I don't mean to alarm you but you have dogs on your face
I was just looking up books on Musk the other day and saw that a biography is about to come out. I'm probably going to read it some time. He's a fascinating guy and he'll probably be one of the most important figures of the 21st century in terms of technological advancement.
 

gutshot

Member
This is the first book of it's kind, right? I'm sure there will be many more over his lifetime, but I am very interested.

I have admired Elon Musk's inventive mind even if his inventions are outside of my price range for the most part.

The first one that Musk participated in, I believe.
 

subrock

Member
That's awesome. Be sure to share your thoughts in here.

And yes, can't wait for more WBW posts on Musk.

first chapter down and I really like the tone.
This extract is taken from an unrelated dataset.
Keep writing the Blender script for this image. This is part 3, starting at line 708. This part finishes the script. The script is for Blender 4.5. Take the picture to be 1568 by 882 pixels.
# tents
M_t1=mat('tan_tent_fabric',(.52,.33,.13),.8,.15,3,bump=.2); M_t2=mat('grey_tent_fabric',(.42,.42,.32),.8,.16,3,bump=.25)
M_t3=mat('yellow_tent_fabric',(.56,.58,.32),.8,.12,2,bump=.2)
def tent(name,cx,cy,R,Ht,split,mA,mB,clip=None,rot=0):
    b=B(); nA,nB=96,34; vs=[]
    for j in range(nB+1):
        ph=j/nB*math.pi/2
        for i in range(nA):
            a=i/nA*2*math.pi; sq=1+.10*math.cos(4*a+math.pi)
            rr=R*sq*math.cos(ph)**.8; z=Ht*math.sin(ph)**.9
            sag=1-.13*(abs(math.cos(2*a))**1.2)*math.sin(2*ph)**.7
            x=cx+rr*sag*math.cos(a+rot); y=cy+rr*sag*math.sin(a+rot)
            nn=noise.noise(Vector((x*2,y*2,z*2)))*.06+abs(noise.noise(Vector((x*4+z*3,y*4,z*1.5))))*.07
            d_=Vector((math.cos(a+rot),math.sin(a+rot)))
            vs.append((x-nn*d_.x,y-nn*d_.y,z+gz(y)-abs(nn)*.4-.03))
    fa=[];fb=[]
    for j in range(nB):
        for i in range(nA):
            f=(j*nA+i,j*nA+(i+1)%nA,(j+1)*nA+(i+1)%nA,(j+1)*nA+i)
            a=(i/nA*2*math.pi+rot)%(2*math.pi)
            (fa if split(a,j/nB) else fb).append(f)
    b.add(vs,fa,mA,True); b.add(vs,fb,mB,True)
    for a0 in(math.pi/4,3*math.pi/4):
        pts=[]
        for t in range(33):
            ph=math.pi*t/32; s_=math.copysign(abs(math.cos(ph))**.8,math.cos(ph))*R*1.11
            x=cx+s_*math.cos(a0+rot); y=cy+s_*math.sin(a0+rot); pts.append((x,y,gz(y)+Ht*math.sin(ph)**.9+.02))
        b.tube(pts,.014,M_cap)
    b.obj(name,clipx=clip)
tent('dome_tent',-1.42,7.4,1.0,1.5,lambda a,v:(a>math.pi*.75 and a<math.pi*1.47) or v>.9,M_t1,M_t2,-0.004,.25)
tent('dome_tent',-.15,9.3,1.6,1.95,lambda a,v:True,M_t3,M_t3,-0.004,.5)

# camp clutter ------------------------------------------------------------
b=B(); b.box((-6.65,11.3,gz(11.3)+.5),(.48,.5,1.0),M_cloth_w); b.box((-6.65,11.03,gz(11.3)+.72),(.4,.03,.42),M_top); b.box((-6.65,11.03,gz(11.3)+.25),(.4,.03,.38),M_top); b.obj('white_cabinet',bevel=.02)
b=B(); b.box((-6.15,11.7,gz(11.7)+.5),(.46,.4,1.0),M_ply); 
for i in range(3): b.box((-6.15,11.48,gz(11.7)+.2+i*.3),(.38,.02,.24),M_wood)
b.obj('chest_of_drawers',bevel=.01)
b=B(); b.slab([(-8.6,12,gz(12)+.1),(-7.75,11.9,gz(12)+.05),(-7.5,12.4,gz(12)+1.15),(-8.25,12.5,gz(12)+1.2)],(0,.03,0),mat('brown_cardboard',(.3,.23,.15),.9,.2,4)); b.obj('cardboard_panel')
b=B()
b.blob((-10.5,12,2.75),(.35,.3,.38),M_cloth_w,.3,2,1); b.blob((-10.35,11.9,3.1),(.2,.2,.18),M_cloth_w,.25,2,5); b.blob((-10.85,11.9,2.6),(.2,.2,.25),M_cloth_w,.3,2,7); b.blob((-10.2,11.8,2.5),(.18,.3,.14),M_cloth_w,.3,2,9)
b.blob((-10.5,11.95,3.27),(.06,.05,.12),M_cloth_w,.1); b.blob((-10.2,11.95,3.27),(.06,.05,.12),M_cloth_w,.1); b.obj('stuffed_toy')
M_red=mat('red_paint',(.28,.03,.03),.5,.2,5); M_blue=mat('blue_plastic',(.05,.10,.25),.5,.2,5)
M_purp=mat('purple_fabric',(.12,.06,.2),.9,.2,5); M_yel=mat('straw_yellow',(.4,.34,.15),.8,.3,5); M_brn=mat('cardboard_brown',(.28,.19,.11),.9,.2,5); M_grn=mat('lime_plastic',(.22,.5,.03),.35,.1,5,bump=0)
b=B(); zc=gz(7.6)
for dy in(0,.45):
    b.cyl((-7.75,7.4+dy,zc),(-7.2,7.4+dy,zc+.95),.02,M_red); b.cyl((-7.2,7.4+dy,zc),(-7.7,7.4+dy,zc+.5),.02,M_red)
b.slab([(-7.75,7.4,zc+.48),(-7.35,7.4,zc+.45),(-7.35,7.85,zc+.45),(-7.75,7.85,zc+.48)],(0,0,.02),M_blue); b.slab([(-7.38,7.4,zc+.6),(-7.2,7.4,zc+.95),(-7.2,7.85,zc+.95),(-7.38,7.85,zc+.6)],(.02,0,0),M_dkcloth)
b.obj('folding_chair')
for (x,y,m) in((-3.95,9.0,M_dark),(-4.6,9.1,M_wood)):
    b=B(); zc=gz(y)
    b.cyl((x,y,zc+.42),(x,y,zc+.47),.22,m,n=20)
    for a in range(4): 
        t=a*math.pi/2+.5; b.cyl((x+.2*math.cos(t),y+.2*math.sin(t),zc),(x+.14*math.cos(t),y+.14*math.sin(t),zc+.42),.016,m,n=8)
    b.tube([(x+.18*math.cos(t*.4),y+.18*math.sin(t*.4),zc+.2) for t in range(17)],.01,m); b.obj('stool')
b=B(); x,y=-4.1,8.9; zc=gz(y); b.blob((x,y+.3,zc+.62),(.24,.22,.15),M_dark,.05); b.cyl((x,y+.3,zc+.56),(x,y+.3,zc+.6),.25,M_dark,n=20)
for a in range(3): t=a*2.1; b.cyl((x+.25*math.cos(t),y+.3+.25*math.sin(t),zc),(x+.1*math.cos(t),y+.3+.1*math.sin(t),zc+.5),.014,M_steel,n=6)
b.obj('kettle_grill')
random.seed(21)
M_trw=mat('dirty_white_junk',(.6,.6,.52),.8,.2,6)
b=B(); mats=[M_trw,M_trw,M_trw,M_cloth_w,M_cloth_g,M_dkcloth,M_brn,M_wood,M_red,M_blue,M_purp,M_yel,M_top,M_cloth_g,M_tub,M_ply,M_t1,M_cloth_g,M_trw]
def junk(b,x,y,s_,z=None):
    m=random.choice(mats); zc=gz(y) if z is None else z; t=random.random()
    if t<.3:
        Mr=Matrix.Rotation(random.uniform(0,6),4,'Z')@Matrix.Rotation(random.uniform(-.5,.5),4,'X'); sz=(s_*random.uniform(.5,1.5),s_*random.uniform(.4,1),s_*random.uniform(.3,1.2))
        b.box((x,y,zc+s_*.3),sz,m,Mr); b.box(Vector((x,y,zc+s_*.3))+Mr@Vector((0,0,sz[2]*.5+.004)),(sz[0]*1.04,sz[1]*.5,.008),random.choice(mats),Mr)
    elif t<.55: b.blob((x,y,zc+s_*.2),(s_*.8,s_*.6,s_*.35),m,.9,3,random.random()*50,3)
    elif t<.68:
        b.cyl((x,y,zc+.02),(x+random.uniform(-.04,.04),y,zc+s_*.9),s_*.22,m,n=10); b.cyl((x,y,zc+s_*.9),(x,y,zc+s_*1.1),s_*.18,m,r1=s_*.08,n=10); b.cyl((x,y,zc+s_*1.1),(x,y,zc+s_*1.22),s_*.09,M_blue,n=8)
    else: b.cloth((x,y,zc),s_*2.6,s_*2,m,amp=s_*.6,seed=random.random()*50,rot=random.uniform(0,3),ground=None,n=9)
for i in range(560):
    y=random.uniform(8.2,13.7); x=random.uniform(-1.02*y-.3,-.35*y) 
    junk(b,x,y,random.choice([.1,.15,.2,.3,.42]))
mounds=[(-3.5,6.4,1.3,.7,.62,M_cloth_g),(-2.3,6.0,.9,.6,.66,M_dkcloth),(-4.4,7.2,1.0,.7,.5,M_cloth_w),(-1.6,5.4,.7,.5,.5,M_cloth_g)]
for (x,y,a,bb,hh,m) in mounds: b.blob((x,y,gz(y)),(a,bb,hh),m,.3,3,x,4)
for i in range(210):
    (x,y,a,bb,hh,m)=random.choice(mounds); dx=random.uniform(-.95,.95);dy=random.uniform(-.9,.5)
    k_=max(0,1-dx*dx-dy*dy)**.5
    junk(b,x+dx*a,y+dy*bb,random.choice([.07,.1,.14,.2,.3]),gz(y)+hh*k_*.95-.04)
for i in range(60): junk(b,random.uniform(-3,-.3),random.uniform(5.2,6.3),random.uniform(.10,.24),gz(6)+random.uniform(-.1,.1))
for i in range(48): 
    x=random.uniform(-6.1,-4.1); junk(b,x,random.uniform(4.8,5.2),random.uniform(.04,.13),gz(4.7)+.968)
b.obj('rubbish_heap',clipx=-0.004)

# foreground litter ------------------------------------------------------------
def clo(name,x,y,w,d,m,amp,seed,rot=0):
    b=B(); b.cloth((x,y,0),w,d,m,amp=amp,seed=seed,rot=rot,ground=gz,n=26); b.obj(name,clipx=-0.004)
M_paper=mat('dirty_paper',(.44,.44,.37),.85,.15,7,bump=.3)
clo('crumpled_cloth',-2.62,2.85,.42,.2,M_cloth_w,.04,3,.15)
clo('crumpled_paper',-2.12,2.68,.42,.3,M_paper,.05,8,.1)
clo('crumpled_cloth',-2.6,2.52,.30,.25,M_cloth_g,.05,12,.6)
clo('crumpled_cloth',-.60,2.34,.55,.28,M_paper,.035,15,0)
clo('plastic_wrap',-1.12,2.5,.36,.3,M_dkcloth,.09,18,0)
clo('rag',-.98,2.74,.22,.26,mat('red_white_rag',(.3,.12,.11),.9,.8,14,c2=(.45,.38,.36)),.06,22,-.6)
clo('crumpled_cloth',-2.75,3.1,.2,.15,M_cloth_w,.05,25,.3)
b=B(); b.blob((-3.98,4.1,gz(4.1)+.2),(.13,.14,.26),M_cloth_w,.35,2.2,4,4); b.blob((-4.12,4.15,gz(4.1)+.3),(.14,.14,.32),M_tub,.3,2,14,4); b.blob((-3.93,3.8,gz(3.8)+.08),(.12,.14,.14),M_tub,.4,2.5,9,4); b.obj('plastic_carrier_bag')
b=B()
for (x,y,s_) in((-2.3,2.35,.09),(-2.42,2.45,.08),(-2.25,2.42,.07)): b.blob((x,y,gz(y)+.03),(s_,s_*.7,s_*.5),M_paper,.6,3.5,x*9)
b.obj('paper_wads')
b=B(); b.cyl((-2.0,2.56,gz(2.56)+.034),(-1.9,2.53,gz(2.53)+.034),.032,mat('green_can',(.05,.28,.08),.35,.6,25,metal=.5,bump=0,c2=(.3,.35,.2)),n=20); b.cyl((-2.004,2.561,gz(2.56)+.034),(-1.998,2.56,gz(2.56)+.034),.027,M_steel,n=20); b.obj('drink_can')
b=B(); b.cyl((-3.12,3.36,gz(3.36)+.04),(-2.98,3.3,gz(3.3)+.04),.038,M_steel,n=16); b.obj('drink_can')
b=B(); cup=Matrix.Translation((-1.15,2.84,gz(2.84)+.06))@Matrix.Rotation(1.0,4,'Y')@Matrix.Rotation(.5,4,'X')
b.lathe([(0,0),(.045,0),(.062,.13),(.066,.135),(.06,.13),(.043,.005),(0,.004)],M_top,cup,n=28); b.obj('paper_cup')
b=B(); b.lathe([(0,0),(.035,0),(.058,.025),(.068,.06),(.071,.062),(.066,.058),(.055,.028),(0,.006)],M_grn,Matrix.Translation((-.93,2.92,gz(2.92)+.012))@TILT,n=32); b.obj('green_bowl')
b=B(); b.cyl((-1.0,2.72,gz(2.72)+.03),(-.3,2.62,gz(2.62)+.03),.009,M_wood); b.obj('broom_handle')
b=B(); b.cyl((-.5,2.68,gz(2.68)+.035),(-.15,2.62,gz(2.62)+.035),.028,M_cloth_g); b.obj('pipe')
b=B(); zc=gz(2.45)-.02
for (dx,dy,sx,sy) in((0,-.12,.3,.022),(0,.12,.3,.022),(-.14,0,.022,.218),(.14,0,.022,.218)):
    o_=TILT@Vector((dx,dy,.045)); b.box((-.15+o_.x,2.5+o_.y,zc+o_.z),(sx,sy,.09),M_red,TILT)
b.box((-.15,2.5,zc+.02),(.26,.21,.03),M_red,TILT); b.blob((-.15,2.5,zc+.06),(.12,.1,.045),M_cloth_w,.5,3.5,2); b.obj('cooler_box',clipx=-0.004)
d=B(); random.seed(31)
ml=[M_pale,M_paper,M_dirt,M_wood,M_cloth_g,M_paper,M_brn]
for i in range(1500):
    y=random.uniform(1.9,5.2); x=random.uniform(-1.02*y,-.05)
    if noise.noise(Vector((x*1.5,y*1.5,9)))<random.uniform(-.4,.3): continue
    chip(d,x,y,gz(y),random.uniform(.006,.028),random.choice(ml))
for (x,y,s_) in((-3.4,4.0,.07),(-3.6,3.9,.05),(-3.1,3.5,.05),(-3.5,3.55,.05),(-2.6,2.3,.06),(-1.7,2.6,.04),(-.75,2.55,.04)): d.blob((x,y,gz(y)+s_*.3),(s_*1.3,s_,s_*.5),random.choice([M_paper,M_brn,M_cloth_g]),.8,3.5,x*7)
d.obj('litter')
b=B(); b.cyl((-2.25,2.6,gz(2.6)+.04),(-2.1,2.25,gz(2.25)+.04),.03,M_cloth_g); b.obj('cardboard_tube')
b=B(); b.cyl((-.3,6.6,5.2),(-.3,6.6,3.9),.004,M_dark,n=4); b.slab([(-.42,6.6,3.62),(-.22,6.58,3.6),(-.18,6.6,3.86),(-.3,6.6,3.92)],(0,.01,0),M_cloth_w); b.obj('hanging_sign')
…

The author seems to have a nice ability to mix in some reality with the legends.
 

subrock

Member
Almost finished and its been excellent. A lot of stuff I wasn't paying attention to as it happened so I wasn't sure quite how close to the edge they were. I watched Revenge of the Electric Car so I had glimpses of the Telsa side of things, but knew pretty much nothing about SpaceX.

The author does a really good job of keeping a consistent timeline and keeping the tension high for most of the middle chapters. It was quite hard to put down yesterday.

The Musk quotes are pretty funny. I almost don't know if this book required them. Most of them are "it was fucking awesome" or "and that fucking sucked" (he quips at the beginning how many "fucks" would be in the book). I'm sure the access to the man himself was helpful mind you.